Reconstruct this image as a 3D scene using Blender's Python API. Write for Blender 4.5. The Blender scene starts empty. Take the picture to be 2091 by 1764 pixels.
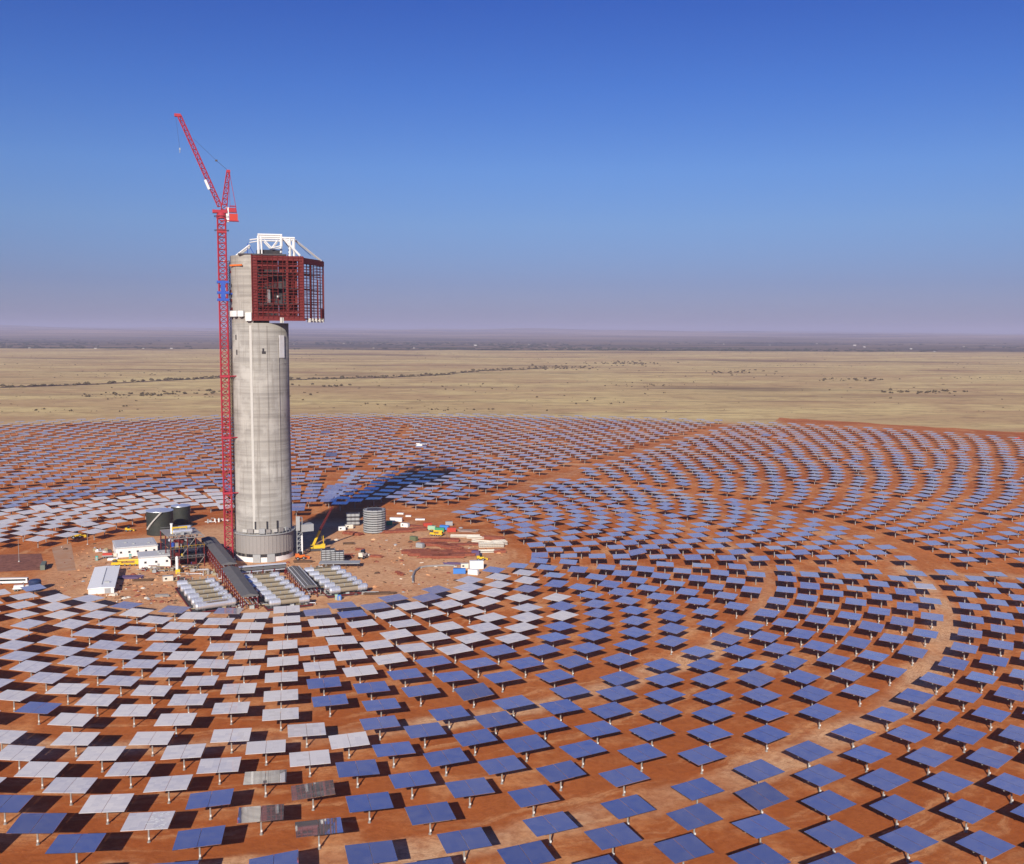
import bpy, math, random
import numpy as np
from mathutils import Vector, Matrix

random.seed(11)
rng = np.random.default_rng(5)
S = bpy.context.scene
COL = S.collection

# ------------------------------------------------------------------ camera, sky, sun, exposure
FPX, HY, ROLL, CAMH = 2115.6, 677.0, 0.004, 140.0        # focal length in pixels of a 2091 px wide picture
IW, IH = 2091.0, 1764.0
PITCH = math.atan((IH / 2 - HY) / FPX)
cp, sp = math.cos(PITCH), math.sin(PITCH)
cr, sr = math.cos(ROLL), math.sin(ROLL)
FW = Vector((0, cp, -sp)); UP0 = Vector((0, sp, cp)); RT0 = Vector((1, 0, 0))
RT = RT0 * cr + UP0 * sr
UP = UP0 * cr - RT0 * sr
cam_data = bpy.data.cameras.new("camera")
cam = bpy.data.objects.new("camera", cam_data); COL.objects.link(cam)
M = Matrix.Identity(4)
for i in range(3):
    M[i][0], M[i][1], M[i][2] = RT[i], UP[i], -FW[i]
M[0][3], M[1][3], M[2][3] = 0, 0, CAMH
cam.matrix_world = M
cam_data.sensor_width = 36.0
cam_data.sensor_fit = 'HORIZONTAL'
cam_data.lens = FPX / IW * 36.0
cam_data.clip_start = 1.0
cam_data.clip_end = 200000.0
S.camera = cam

SUN_EL, SUN_AZ = math.radians(25.1), math.radians(9.8)    # shadows fall along +Y turned 9.8 deg to +X
sun_dir = Vector((math.sin(SUN_AZ) * math.cos(SUN_EL), math.cos(SUN_AZ) * math.cos(SUN_EL), -math.sin(SUN_EL)))
sl = bpy.data.lights.new("sun", 'SUN'); sun = bpy.data.objects.new("sun", sl); COL.objects.link(sun)
sl.energy = 4.6; sl.angle = math.radians(0.5); sl.color = (1.0, 0.93, 0.82)
sun.rotation_euler = sun_dir.to_track_quat('-Z', 'Y').to_euler()
sun.location = (0, -300, 400)

W = bpy.data.worlds.new("World"); S.world = W; W.use_nodes = True
wn = W.node_tree.nodes; wl = W.node_tree.links
bg = wn["Background"]
sky = wn.new("ShaderNodeTexSky"); sky.sky_type = 'NISHITA'; sky.sun_disc = False
sky.sun_elevation = SUN_EL
sky.sun_rotation = math.radians(180 + 9.8)
sky.altitude = 800; sky.air_density = 1.0; sky.dust_density = 0.6; sky.ozone_density = 3.0
# the sky's own colour by height above the horizon: clear deep blue aloft, lavender dust low down
geo = wn.new("ShaderNodeNewGeometry"); sx_ = wn.new("ShaderNodeSeparateXYZ"); ramp = wn.new("ShaderNodeValToRGB")
neg = wn.new("ShaderNodeMath"); neg.operation = 'MULTIPLY'; neg.inputs[1].default_value = -1.0
wl.new(geo.outputs["Incoming"], sx_.inputs[0]); wl.new(sx_.outputs[2], neg.inputs[0]); wl.new(neg.outputs[0], ramp.inputs[0])
els = ramp.color_ramp.elements
els[0].position = 0.0; els[0].color = (0.345, 0.345, 0.66, 1)
els[1].position = 1.0; els[1].color = (0.21, 0.34, 0.90, 1)
for p_, c_ in ((0.045, (0.34, 0.375, 0.67, 1)), (0.10, (0.43, 0.53, 0.81, 1)), (0.15, (0.42, 0.58, 0.93, 1)), (0.22, (0.30, 0.50, 0.98, 1)), (0.30, (0.205, 0.385, 0.94, 1)), (0.5, (0.225, 0.42, 1.0, 1))):
    e_ = els.new(p_); e_.color = c_
tint = wn.new("ShaderNodeMix"); tint.data_type = 'RGBA'; tint.blend_type = 'MULTIPLY'; tint.inputs[0].default_value = 1.0
wl.new(sky.outputs[0], tint.inputs[6]); wl.new(ramp.outputs[0], tint.inputs[7]); wl.new(tint.outputs[2], bg.inputs[0])
bg.inputs[1].default_value = 0.075

S.view_settings.view_transform = 'Standard'
S.view_settings.look = 'None'
S.view_settings.exposure = 0.35
S.view_settings.gamma = 1.0
S.cycles.max_bounces = 6
S.cycles.volume_bounces = 1

# ------------------------------------------------------------------ helpers
def ray(x, y):
    x -= IW / 2; y -= IH / 2
    return RT * x - UP * y + FW * FPX

def at(x, y, z=0.0):
    """the point at height z that stands at (x, y) of the 2091 px wide photograph"""
    d = ray(x, y)
    t = (z - CAMH) / d.z
    return Vector((d.x * t, d.y * t, z))

def proj(X, Y, Z):
    v = Vector((X, Y, Z - CAMH)); w = v.dot(FW)
    return IW / 2 + FPX * v.dot(RT) / w, IH / 2 - FPX * v.dot(UP) / w

def height_at(P, y):
    """height above ground point P that appears at picture row y"""
    lo, hi = 0.0, 400.0
    for _ in range(40):
        m = (lo + hi) / 2
        if proj(P[0], P[1], m)[1] > y: lo = m
        else: hi = m
    return lo

def inside(poly, x, y):
    c = False; n = len(poly); j = n - 1
    for i in range(n):
        xi, yi = poly[i]; xj, yj = poly[j]
        if (yi > y) != (yj > y) and x < (xj - xi) * (y - yi) / (yj - yi) + xi: c = not c
        j = i
    return c

class NT:
    """short-hand for building a material's node tree"""
    def __init__(s, name):
        s.m = bpy.data.materials.new(name); s.m.use_nodes = True
        s.t = s.m.node_tree; s.b = s.t.nodes["Principled BSDF"]
        s.out = s.t.nodes["Material Output"]
    def n(s, kind, **k):
        a = s.t.nodes.new(kind)
        for q, v in k.items(): setattr(a, q, v)
        return a
    def put(s, sock, v):
        if hasattr(v, 'is_output') or isinstance(v, bpy.types.NodeSocket): s.t.links.new(v, sock)
        elif v is not None: sock.default_value = v
    def math(s, op, a, b=None, c=None, clamp=False):
        q = s.n("ShaderNodeMath", operation=op, use_clamp=clamp)
        for i, v in enumerate((a, b, c)):
            if v is not None: s.put(q.inputs[i], v)
        return q.outputs[0]
    def noise(s, vec, scale, detail=4, rough=0.55):
        q = s.n("ShaderNodeTexNoise"); s.put(q.inputs["Vector"], vec)
        q.inputs["Scale"].default_value = scale; q.inputs["Detail"].default_value = detail; q.inputs["Roughness"].default_value = rough
        return q.outputs[0]
    def step(s, v, lo, hi):
        q = s.n("ShaderNodeMapRange", interpolation_type='SMOOTHSTEP'); s.put(q.inputs[0], v)
        q.inputs[1].default_value = lo; q.inputs[2].default_value = hi
        return q.outputs[0]
    def mix(s, f, a, b):
        q = s.n("ShaderNodeMix", data_type='RGBA'); s.put(q.inputs[0], f)
        for k, v in ((6, a), (7, b)):
            s.put(q.inputs[k], (*v, 1.0) if isinstance(v, tuple) else v)
        return q.outputs[2]
    def pos(s): return s.n("ShaderNodeNewGeometry").outputs["Position"]
    def obj(s): return s.n("ShaderNodeTexCoord").outputs["Object"]
    def vmul(s, v, k):
        q = s.n("ShaderNodeVectorMath", operation='MULTIPLY'); s.put(q.inputs[0], v); q.inputs[1].default_value = k
        return q.outputs[0]
    def sep(s, v):
        q = s.n("ShaderNodeSeparateXYZ"); s.put(q.inputs[0], v); return q.outputs
    def done(s, color, rough=0.9, metal=0.0, bump=None, spec=0.2):
        s.put(s.b.inputs["Base Color"], (*color, 1.0) if isinstance(color, tuple) else color)
        s.put(s.b.inputs["Roughness"], rough); s.put(s.b.inputs["Metallic"], metal)
        s.b.inputs["Specular IOR Level"].default_value = spec
        if bump is not None:
            q = s.n("ShaderNodeBump"); q.inputs["Strength"].default_value = bump[1]; q.inputs["Distance"].default_value = bump[2]
            s.put(q.inputs["Height"], bump[0]); s.t.links.new(q.outputs[0], s.b.inputs["Normal"])
        return s.m

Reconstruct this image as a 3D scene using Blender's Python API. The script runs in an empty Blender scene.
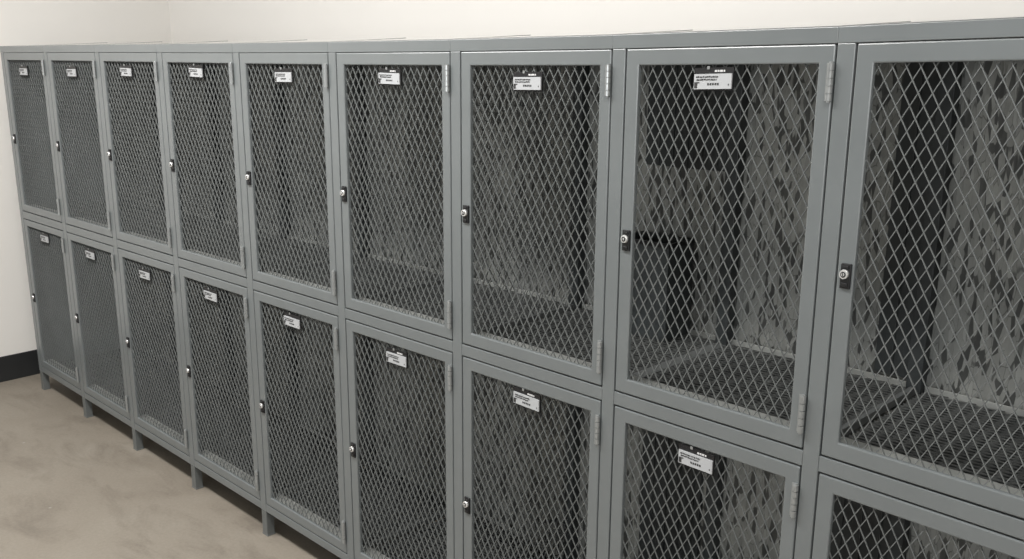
import bpy, bmesh, math, random
from mathutils import Vector, Matrix
random.seed(7)
C = bpy.context.scene.collection
S = 0.5                                   # metres per locker pitch

# ---------------------------------------------------------------- helpers
# The row has settled a little on its sloping concrete floor: rails rise slowly
# towards the near end and bay widths vary by a few millimetres.
NZ = [0.0, .245, 1.75, 1.83, 3.26]        # floor, lower door foot, lower door head, upper door foot, upper door head
ZT = [-1.2, -1.0, 0.0, .1, 1.0]
LV = [[.25057, .01944, -.03804, -.02097], [1.67510, .14655, .12170, -.14393],
      [1.75744, .12344, .11473, -.11639], [3.17467, .19147, -.14967, .17078]]
AX = [.24868, -.20772, -.02363, .06909, -.04413, -.06296]
def seg(z):
    k = 0
    while k < 3 and z >= NZ[k + 1]: k += 1
    return k, (z - NZ[k]) / (NZ[k + 1] - NZ[k])
def place(u, y, z):
    t = u / 9.0
    lv = [0.0] + [c[0] + c[1]*t + c[2]*t*t + c[3]*t**3 for c in LV]
    if z >= NZ[4]: zz, zt = lv[4] + z - NZ[4], 1.0
    else:
        k, f = seg(z); zz = lv[k]*(1-f) + lv[k+1]*f; zt = ZT[k]*(1-f) + ZT[k+1]*f
    x = u + AX[0]*t*(1-t) + AX[1]*t*(1-t)*(1-2*t) + AX[2]*zt + AX[3]*zt*t + AX[4]*zt*t*t + AX[5]*t
    return Vector((x*S, y*S, zz*S))

def link(name, mesh, parent=None):
    o = bpy.data.objects.new(name, mesh); C.objects.link(o)
    if parent: o.parent = parent
    return o
def tag(o, label, cat, group=None):
    o['label'] = label; o['category'] = cat
    if group: o['group'] = group
    return o
def empty(name, loc):
    o = bpy.data.objects.new(name, None); C.objects.link(o); o.location = loc
    o.empty_display_size = .1
    return o

class MB:
    """collects boxes, bars and tubes in bay units (u, y, z); build() links ONE mesh"""
    def __init__(s): s.v, s.f, s.m = [], [], []
    def add(s, vs, fs, mi=0):
        n = len(s.v); s.v += [tuple(p) for p in vs]; s.f += [tuple(n+i for i in f) for f in fs]; s.m += [mi]*len(fs)
    def box(s, u0, u1, y0, y1, z0, z1, mi=0, cuts=()):
        zs = [z0] + [c for c in cuts if z0 + .004 < c < z1 - .004] + [z1]
        vs, fs = [], []
        for z in zs: vs += [(u0,y0,z),(u1,y0,z),(u1,y1,z),(u0,y1,z)]
        for k in range(len(zs)-1):
            a, b = 4*k, 4*k+4
            for i in range(4): fs.append((a+i, a+(i+1)%4, b+(i+1)%4, b+i))
        fs.append((3,2,1,0)); t = 4*(len(zs)-1); fs.append((t,t+1,t+2,t+3))
        s.add(vs, fs, mi)
    def bar(s, a, b, w, h, n=(0,1,0), mi=0):
        a, b, n = Vector(a), Vector(b), Vector(n)
        d = (b-a).normalized(); p = d.cross(n).normalized()*w/2; q = n*h/2
        vs = [a-p-q, a+p-q, a+p+q, a-p+q, b-p-q, b+p-q, b+p+q, b-p+q]
        s.add(vs, [(0,1,5,4),(1,2,6,5),(2,3,7,6),(3,0,4,7),(3,2,1,0),(4,5,6,7)], mi)
    def tube(s, a, b, r, n=14, mi=0, r2=None):
        a, b = Vector(a), Vector(b); d = (b-a).normalized(); r2 = r if r2 is None else r2
        p = d.orthogonal().normalized(); q = d.cross(p)
        vs = [a+(p*math.cos(2*math.pi*i/n)+q*math.sin(2*math.pi*i/n))*r for i in range(n)]
        vs += [b+(p*math.cos(2*math.pi*i/n)+q*math.sin(2*math.pi*i/n))*r2 for i in range(n)]
        fs = [(i,(i+1)%n,n+(i+1)%n,n+i) for i in range(n)] + [tuple(range(n-1,-1,-1)), tuple(range(n,2*n))]
        s.add(vs, fs, mi)
    def build(s, name, mats, parent, origin, bevel=0, warp=True, smooth=False):
        if not isinstance(mats, (list, tuple)): mats = [mats]
        me = bpy.data.meshes.new(name); me.from_pydata(s.v, [], s.f)
        me.polygons.foreach_set('material_index', s.m)
        if bevel:
            bm = bmesh.new(); bm.from_mesh(me)
            es = [e for e in bm.edges if len(e.link_faces) == 2 and e.calc_face_angle(0) > .6]
            bmesh.ops.bevel(bm, geom=es, offset=bevel, segments=2, profile=.5, affect='EDGES')
            bm.to_mesh(me); bm.free()
        for v in me.vertices:
            v.co = (place(*v.co) if warp else Vector(v.co)) - origin
        bm = bmesh.new(); bm.from_mesh(me); bmesh.ops.recalc_face_normals(bm, faces=bm.faces); bm.to_mesh(me); bm.free()
        for m in mats: me.materials.append(m)
        o = link(name, me, parent)
        if smooth:
            for p in me.polygons: p.use_smooth = len(p.vertices) == 4
        return o

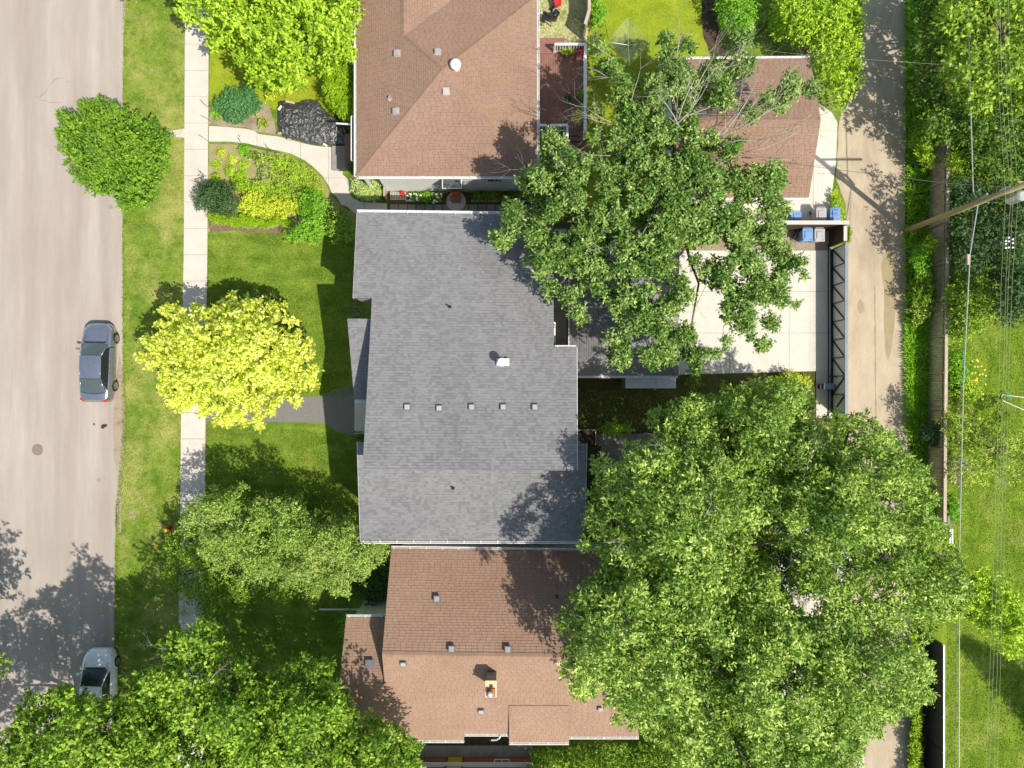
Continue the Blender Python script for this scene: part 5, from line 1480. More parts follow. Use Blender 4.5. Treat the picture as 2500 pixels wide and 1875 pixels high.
# ================================================================== CARS
M_RIM = plain('dusty_wheel_rim', (.3, .28, .25), .4, .5)
def loft(rows, closed=False):
    m = MB(); n = len(rows[0])
    for r in rows:
        for p in r: m.v.append(tuple(p)); m.a.append(.5)
    for i in range(len(rows) - 1):
        for j in range(n - 1):
            a = i * n + j
            m.f.append((a, a + 1, a + n + 1, a + n)); m.m.append(0)
    return m
def car(name, u, v, rot, label, paint, L, Wd, prof, gh_prof, cat='car', mirrors=True, tail_red=True, glass=None, hatch=False):
    """prof: (t, half-width factor, sill z, belt z, deck z); gh_prof: (t, z, half width) for the glasshouse top line"""
    c = W(u, v); root = empty(name, (c.x, c.y, 0), label, cat, 'cars parked along the kerb')
    co, si = math.cos(rot), math.sin(rot)
    def T(x, y, z): return Vector((c.x + x * co - y * si, c.y + x * si + y * co, z))
    hw = Wd / 2
    rows = []
    for t, wf, zs, zb, zd_ in prof:
        y = L / 2 - t * L; w = hw * wf
        half = [(w * .93, zs), (w * .985, zs + .12), (w, (zs + zb) / 2), (w * .985, zb - .06), (w * .93, zb), (w * .80, zd_ - .015), (w * .45, zd_ + .012), (0, zd_ + .022)]
        full = half + [(-x, z) for x, z in half[-2::-1]]
        rows.append([T(x, y, z) for x, z in full])
    m = loft(rows)
    n = len(rows[0])
    m.f.append(tuple(range(n))[::-1]); m.m.append(0)
    m.f.append(tuple(len(rows) * n - n + i for i in range(n))); m.m.append(0)
    # belly
    for i in range(len(rows) - 1):
        m.f.append((i * n, (i + 1) * n, (i + 1) * n + n - 1, i * n + n - 1)); m.m.append(0)
    body = m.build('body', paint, root, smooth=True)
    es = body.modifiers.new('split', 'EDGE_SPLIT'); es.split_angle = math.radians(38)
    # glasshouse
    g0, g1, g2, g3 = gh_prof   # cowl, roof front, roof rear, rear deck : (t, z, halfwidth)
    def Y(t): return L / 2 - t * L
    rowsr = []
    for k in range(9):
        s = k / 8; t = g1[0] + (g2[0] - g1[0]) * s
        zz = g1[1] + (g2[1] - g1[1]) * s + .045 * math.sin(math.pi * s)
        w = g1[2] + (g2[2] - g1[2]) * s + .02 * math.sin(math.pi * s)
        rowsr.append([T(x * w, Y(t) + (.05 if k == 0 else -.04 if k == 8 else 0) * (1 - x * x), zz - .05 * abs(x) ** 3) for x in (-1, -.85, -.5, 0, .5, .85, 1)])
    loft(rowsr).build('roof', paint, root, smooth=True)
    gls = glass or M_GLASS
    def panel(a_, b_, nm, mat, ww=1.0):
        rr_ = []
        for k in range(5):
            s = k / 4; t = a_[0] + (b_[0] - a_[0]) * s; z = a_[1] + (b_[1] - a_[1]) * s + .03 * math.sin(math.pi * s)
            w = (a_[2] + (b_[2] - a_[2]) * s) * ww
            bow = (.10 * (1 - s) + .05 * s) if nm == 'windscreen' else -(.05 * (1 - s) + .09 * s)
            rr_.append([T(x * w, Y(t) + bow * (1 - x * x), z - .03 * abs(x) ** 3) for x in (-1, -.85, -.5, 0, .5, .85, 1)])
        return loft(rr_).build(nm, mat, root, smooth=True)
    panel(g0, g1, 'windscreen', M_GLASSG if glass is None else gls, .93)
    panel(g2, g3, 'rear_window', M_GLASSG if glass is None else gls, .92)
    sl_ = MB()
    for (t_, z_, w_q, bw_) in ((g1[0], g1[1] - .002, g1[2], .05), (g2[0], g2[1] - .002, g2[2], -.04)):
        sl_.tube([T(x * w_q * .96, Y(t_) + bw_ * (1 - x * x), z_ - .05 * abs(x) ** 3 + .006) for x in (-1, -.5, 0, .5, 1)], .016, 4)
    sl_.tube([T(x * g3[2] * .93, Y(g3[0]) - .09 * (1 - x * x), g3[1] + .008 - .03 * abs(x) ** 3) for x in (-1, -.5, 0, .5, 1)], .018, 4)
    sl_.build('window_seal', M_BLACK, root)
    # pillars and side glass
    for s in (-1, 1):
        pts_top = [T(s * g1[2] * .99, Y(g1[0]), g1[1] - .05)] + [T(s * (g1[2] + (g2[2] - g1[2]) * k / 4 + .01), Y(g1[0] + (g2[0] - g1[0]) * k / 4), g1[1] + (g2[1] - g1[1]) * k / 4 + .04 * math.sin(math.pi * k / 4) - .055) for k in (1, 2, 3)] + [T(s * g2[2] * .99, Y(g2[0]), g2[1] - .05)]
        zb_ = lambda t: np.interp(t, [q[0] for q in prof], [q[3] for q in prof])
        wb_ = lambda t: hw * np.interp(t, [q[0] for q in prof], [q[1] for q in prof]) * .925
        ts = [g0[0] + .02, g0[0] + (g3[0] - g0[0]) * .3, g0[0] + (g3[0] - g0[0]) * .5, g0[0] + (g3[0] - g0[0]) * .72, g3[0] - .02]
        pts_bot = [T(s * wb_(t), Y(t), zb_(t) + .005) for t in ts]
        for k in range(4):
            MB().quad([pts_bot[k], pts_bot[k + 1], pts_top[k + 1], pts_top[k]][::(1 if s < 0 else -1)]).build('side_window', gls, root)
        pm = MB()
        pm.tube([T(s * g0[2] * .96, Y(g0[0]), g0[1] - .01), pts_top[0]], .035, 5); pm.tube([T(s * g3[2] * .96, Y(g3[0]), g3[1] - .01), pts_top[-1]], .04, 5)
        pm.tube(pts_top, .028, 5)
        pm.build('pillar', paint, root, smooth=True)
        MB().tube([pts_bot[2], pts_top[2]], .03, 5).build('door_pillar', M_BLACK, root)
        if mirrors:
            MB().box(T(s * (hw + .09), Y(g0[0] + .06), prof[4][3] + .06), (.2, .12, .13), rot).build('mirror', paint, root, bevel=.03)
        for t in (.185, .79):
            y = Y(t)
            w_ = empty('wheel', (0, 0, 0)); w_.parent = root; OFF[w_.name] = OFF[root.name]
            MB().tube([T(s * (hw - .2), y, .32), T(s * (hw - .015), y, .32)], .335, 22).build('wheel_arch', M_BLACK, root)
            MB().tube([T(s * (hw - .2), y, .31), T(s * (hw + .012), y, .31)], [.31, .30], 22).build('tyre', M_RUBBER, w_)
            rm = MB(); rm.tube([T(s * (hw - .05), y, .31), T(s * (hw + .02), y, .31)], .215, 18)
            for k in range(5):
                a = k * 2 * math.pi / 5; rm.beam(T(s * (hw + .024), y, .31), T(s * (hw + .024), y + .2 * math.cos(a), .31 + .2 * math.sin(a)), .05, .02)
            rm.build('rim', M_RIM, w_)
        for t in (.36, .60):
            MB().box(T(s * (hw + .005), Y(t), prof[4][3] - .12), (.03, .16, .03), rot).build('door_handle', paint, root)
        # door gaps
        dg = MB()
        for t in (.30, .49, .68):
            dg.beam(T(s * (hw * .995), Y(t), .35), T(s * (hw * .955), Y(t), zb_(t) - .01), .012, .02)
        dg.build('door_gap', M_BLACK, root)
        # lamps
        MB().beam(T(s * hw * .56, Y(.022), prof[1][4] - .06), T(s * hw * .86, Y(.085), prof[1][4] - .03), .13, .07).build('headlight', M_GALV, root, bevel=.02)
        if tail_red:
            MB().beam(T(s * hw * .62, Y(.988), prof[-2][3] - .04), T(s * hw * .9, Y(.955), prof[-2][3] - .02), .12, .13).build('tail_light', M_RED, root, bevel=.02)
    # cowl, bonnet seam, bumper line
    MB().beam(T(-g0[2] * .8, Y(g0[0]) + .11, g0[1] + .005), T(g0[2] * .8, Y(g0[0]) + .11, g0[1] + .005), .07, .02).build('cowl', M_BLACK, root)
    bs = MB()
    for s in (-1, 1):
        bs.beam(T(s * hw * .60, Y(.05), prof[1][4] + .01), T(s * hw * .78, Y(g0[0] - .02), g0[1] - .005), .012, .012)
    bs.beam(T(-hw * .58, Y(.045), prof[1][4] + .005), T(hw * .58, Y(.045), prof[1][4] + .005), .014, .014)
    bs.build('bonnet_seam', M_BLACK, root)
    MB().beam(T(-hw * .5, Y(.008), .5), T(hw * .5, Y(.008), .5), .05, .16).build('grille', M_BLACK, root)
    MB().box(T(0, Y(.995), .62), (.5, .03, .14), rot).build('number_plate', M_WHITE, root)
    return root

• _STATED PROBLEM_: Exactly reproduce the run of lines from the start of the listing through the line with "COL = S.collection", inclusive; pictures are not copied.

• _WRITTEN ANSWER_:
Reconstruct this image as a 3D scene using Blender's Python API. Write for Blender 4.5. The Blender scene starts empty. Take the picture to be 2091 by 1764 pixels.
import bpy, math, random
import numpy as np
from mathutils import Vector, Matrix

random.seed(11)
rng = np.random.default_rng(5)
S = bpy.context.scene
COL = S.collection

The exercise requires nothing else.